LAGRONE: Well, the P-8s are designed for submarine warfare. There are a couple of things that they have got on board to help them find submarines. They have essentially got a censor that can detect metal, like steel. That's one thing they have. They have a really big radar mounted on board. It is the AP-Y10, which is a very sophisticated radar that only searches the surface, however.
Then, they also have what's called an electro-optical infrared censor. Essentially a very sophisticated video camera that's underneath the airplane that can zoom in very close to objects on the water. One limitation that they do have is they are designed to find submarines, which are noisier than regular debris lying on the ocean. So all of their sonar equipment, which is what you would use underneath the water, is more or less not going to be terribly effective looking for anything underneath the water.

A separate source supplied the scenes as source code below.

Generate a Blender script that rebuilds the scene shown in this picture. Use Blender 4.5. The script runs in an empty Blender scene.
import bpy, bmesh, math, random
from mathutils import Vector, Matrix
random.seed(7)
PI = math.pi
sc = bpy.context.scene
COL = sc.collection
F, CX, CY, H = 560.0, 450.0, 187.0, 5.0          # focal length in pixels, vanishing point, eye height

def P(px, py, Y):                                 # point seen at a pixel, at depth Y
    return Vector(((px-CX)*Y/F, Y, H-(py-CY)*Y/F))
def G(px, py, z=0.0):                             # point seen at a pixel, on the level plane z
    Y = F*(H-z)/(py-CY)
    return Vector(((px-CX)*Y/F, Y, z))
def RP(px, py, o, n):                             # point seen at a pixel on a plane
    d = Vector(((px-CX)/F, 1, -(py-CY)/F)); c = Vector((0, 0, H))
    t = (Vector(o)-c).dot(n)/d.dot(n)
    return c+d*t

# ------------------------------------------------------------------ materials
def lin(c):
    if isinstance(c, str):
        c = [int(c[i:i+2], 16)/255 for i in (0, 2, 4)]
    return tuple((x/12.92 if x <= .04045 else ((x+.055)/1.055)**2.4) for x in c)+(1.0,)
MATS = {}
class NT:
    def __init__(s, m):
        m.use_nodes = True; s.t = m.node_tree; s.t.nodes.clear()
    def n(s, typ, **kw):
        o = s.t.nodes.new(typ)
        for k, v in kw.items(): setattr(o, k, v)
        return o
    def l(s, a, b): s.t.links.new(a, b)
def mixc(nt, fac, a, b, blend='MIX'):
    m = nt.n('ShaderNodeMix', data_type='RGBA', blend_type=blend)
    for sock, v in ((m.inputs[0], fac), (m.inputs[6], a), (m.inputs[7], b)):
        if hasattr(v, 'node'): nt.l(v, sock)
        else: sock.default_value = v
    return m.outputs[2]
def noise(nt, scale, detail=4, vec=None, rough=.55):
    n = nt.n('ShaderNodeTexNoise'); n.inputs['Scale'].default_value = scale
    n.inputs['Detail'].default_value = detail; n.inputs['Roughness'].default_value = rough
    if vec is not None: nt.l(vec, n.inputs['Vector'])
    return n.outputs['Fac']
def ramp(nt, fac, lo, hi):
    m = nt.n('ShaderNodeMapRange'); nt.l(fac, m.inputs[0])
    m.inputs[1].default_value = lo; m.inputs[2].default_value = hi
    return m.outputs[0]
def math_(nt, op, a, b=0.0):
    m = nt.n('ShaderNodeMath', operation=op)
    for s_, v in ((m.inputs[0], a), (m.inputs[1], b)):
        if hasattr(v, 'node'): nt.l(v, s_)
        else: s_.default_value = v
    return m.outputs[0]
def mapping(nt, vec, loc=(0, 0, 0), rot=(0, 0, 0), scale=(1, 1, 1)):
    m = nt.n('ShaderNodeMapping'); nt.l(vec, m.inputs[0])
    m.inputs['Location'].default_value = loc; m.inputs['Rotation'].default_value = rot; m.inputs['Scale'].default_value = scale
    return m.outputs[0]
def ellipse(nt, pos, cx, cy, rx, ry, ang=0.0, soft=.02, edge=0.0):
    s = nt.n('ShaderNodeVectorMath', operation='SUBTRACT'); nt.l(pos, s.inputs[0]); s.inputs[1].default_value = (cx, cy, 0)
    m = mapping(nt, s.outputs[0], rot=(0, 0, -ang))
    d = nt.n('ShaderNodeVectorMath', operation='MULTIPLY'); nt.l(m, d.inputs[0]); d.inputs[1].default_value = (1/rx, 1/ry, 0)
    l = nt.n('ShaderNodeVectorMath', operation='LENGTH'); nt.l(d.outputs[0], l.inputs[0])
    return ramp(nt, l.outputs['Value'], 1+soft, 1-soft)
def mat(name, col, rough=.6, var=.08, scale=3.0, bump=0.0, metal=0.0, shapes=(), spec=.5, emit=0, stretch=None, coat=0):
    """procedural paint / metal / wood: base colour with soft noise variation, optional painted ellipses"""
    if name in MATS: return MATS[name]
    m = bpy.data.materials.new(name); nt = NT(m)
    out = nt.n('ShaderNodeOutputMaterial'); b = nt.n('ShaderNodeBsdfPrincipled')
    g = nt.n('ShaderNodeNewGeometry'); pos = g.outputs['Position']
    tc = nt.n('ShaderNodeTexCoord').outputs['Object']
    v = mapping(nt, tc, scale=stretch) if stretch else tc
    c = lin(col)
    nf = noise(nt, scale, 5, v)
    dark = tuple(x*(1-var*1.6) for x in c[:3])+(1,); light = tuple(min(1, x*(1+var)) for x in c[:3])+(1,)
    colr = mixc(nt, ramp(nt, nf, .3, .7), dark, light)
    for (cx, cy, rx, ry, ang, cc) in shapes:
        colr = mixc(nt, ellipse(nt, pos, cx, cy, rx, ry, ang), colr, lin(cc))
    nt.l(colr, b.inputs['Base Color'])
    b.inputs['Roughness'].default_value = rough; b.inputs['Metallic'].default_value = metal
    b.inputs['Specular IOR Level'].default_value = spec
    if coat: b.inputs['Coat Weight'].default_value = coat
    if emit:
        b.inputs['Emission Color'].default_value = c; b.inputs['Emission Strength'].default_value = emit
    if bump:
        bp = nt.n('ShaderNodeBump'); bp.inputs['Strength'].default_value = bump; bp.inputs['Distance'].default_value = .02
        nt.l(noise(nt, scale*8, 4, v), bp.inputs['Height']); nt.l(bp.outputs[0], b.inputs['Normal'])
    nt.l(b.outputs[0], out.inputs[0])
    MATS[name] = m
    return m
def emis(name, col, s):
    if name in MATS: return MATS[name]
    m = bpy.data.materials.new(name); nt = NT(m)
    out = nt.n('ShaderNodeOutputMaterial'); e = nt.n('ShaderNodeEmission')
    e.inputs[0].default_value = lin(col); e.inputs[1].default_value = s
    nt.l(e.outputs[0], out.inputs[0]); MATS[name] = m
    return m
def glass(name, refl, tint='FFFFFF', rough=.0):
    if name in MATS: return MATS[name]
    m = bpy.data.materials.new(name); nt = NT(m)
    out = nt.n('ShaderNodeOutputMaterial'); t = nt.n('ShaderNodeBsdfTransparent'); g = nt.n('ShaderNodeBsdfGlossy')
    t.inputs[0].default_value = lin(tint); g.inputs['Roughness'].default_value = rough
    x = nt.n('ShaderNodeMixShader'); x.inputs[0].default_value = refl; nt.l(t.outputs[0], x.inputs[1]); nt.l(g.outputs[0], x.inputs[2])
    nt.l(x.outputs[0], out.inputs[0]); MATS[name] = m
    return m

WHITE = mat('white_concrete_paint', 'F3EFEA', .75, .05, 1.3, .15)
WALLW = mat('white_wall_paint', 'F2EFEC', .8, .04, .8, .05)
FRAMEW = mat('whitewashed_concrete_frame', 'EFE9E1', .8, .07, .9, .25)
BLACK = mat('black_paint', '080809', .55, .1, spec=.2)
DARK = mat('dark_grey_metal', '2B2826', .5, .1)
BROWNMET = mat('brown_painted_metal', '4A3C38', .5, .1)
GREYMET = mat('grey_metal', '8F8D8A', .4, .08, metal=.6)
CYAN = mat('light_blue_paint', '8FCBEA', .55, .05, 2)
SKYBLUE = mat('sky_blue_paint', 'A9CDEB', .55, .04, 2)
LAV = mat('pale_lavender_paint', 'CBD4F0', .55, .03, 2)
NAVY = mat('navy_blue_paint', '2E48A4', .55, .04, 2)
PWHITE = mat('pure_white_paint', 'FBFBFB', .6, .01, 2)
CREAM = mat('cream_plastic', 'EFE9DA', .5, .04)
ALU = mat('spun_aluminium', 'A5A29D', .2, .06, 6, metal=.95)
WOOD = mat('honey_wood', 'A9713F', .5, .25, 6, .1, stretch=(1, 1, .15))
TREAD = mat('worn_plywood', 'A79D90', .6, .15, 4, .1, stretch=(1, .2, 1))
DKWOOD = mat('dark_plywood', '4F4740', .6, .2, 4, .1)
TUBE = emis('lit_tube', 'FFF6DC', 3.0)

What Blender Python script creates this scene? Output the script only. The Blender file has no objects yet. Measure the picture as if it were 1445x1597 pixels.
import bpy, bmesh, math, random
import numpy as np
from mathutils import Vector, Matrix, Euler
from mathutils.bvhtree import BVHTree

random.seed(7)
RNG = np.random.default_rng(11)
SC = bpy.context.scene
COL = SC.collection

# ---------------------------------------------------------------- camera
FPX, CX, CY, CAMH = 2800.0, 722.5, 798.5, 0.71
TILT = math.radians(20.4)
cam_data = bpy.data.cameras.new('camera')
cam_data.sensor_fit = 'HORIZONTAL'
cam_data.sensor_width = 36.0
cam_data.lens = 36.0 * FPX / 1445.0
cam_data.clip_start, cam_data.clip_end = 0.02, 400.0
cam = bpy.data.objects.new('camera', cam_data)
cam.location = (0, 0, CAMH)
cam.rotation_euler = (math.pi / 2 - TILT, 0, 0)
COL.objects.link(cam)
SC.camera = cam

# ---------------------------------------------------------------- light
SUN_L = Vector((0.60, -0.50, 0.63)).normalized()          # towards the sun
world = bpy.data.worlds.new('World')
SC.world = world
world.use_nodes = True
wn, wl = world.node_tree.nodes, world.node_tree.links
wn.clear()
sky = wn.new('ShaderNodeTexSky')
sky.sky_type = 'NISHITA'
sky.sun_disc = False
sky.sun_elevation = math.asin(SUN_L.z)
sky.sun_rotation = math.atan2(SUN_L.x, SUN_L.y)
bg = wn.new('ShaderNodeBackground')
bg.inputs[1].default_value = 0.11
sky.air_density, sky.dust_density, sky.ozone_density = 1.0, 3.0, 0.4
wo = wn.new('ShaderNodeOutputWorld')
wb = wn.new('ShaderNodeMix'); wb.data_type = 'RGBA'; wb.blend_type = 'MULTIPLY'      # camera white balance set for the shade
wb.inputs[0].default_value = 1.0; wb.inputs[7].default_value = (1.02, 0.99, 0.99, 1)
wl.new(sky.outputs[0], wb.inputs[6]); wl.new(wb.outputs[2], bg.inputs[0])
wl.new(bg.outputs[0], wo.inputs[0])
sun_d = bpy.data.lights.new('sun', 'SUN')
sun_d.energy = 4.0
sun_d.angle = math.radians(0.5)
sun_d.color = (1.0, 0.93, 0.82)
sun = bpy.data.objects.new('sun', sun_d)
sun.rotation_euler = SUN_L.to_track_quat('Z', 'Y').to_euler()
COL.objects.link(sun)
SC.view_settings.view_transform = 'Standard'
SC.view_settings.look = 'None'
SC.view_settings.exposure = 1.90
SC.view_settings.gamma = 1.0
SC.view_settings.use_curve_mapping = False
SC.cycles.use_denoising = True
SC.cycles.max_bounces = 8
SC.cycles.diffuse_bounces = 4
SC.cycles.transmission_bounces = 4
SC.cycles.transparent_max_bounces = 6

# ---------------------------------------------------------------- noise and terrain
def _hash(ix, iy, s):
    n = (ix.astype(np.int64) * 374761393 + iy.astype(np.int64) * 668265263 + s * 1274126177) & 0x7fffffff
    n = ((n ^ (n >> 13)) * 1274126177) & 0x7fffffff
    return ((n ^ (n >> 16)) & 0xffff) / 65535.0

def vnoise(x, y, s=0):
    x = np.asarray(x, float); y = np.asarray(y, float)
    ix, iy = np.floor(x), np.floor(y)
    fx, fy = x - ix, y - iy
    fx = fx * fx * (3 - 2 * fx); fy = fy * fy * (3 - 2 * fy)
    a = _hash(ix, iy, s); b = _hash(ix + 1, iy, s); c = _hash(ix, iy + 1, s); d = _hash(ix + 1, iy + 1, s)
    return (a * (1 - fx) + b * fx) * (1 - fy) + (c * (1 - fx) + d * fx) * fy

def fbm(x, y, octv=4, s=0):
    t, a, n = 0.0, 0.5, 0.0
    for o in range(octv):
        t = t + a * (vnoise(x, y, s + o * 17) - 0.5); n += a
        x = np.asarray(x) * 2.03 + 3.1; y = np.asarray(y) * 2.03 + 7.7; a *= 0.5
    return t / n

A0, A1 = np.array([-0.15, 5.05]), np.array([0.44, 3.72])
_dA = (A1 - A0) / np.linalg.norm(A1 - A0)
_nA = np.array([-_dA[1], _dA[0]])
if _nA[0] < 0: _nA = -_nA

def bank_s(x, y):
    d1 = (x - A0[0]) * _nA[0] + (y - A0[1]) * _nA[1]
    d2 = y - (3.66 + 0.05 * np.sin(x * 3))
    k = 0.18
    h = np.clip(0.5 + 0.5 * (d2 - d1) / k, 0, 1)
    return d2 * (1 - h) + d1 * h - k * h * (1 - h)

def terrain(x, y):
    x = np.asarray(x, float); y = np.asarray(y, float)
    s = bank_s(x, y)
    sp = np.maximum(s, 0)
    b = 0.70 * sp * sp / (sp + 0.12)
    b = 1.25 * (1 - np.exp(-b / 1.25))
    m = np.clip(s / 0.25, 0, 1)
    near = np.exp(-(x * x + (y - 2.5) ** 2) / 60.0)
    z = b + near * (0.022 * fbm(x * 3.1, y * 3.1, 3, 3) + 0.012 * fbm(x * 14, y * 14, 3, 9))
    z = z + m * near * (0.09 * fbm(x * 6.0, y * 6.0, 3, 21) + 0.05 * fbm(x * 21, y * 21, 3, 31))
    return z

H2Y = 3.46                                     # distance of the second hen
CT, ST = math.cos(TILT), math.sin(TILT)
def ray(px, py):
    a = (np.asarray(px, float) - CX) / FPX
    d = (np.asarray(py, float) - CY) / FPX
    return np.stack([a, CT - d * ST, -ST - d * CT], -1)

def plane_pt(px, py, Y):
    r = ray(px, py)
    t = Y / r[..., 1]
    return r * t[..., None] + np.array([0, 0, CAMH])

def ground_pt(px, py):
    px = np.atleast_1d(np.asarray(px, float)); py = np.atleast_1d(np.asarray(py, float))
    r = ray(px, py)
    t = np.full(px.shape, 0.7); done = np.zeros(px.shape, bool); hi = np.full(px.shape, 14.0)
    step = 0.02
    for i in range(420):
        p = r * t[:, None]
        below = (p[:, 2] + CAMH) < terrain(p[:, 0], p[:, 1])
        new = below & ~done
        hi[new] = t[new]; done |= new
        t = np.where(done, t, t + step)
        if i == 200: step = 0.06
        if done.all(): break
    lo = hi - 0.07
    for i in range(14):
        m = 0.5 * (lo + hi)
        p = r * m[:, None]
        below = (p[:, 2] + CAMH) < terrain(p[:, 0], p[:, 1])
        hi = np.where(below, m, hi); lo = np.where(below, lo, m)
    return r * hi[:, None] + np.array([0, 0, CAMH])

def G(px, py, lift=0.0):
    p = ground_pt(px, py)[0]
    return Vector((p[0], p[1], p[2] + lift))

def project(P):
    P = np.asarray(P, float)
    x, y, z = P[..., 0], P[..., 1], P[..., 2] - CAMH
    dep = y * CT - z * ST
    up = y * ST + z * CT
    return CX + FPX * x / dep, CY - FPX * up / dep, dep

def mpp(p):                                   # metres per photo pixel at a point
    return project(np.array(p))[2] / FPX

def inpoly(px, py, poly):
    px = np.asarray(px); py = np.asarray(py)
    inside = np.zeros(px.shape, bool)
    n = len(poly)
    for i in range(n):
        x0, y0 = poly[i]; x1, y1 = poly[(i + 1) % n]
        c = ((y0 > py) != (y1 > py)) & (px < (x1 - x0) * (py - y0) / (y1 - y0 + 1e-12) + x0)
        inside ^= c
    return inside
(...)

The assets that they have are set up in the submarine finding mission to look for, for example, a periscope that's on the surface. The wake from at periscope on the surface or surface ships on the move. They are probably the best aircraft available probably in the world to do this mission, but it is still not what they are primarily designed to do. So they are pinch-hitting for lack of a better term.
COSTELLO: We often see, like we've been on one of those planes. We often see members of the crew looking out the door of the aircraft and then they drop these buoys from the plane. What are they doing?
LAGRONE: Well, those buoys in context to this mission probably are markers to let them know where they have been before. I don't know enough about the context of which they were dropping them. Ordinarily, they would be used to find submarines. Essentially, they are great, big microphones that are connected by radio to the aircraft. So you would drop the sonobuoy in a place where you think a submarine might be.
It would either send out a sonic signal through the water and listen for it to bounce back off the submarine or it would be a highly sensitive microphone that would pick up, folks, the cavitation of a submarine's propeller or engine noise or anything the submarine would do in the water that is able to be picked up on a microphone and transmitted back by radio to the aircraft.
COSTELLO: And you know, I know these guys are expert flyers, but I personally always worry about everyone's safety. This is a very windy part of the world, with very choppy seas. How low do they fly? I just wondered how the wind affects them.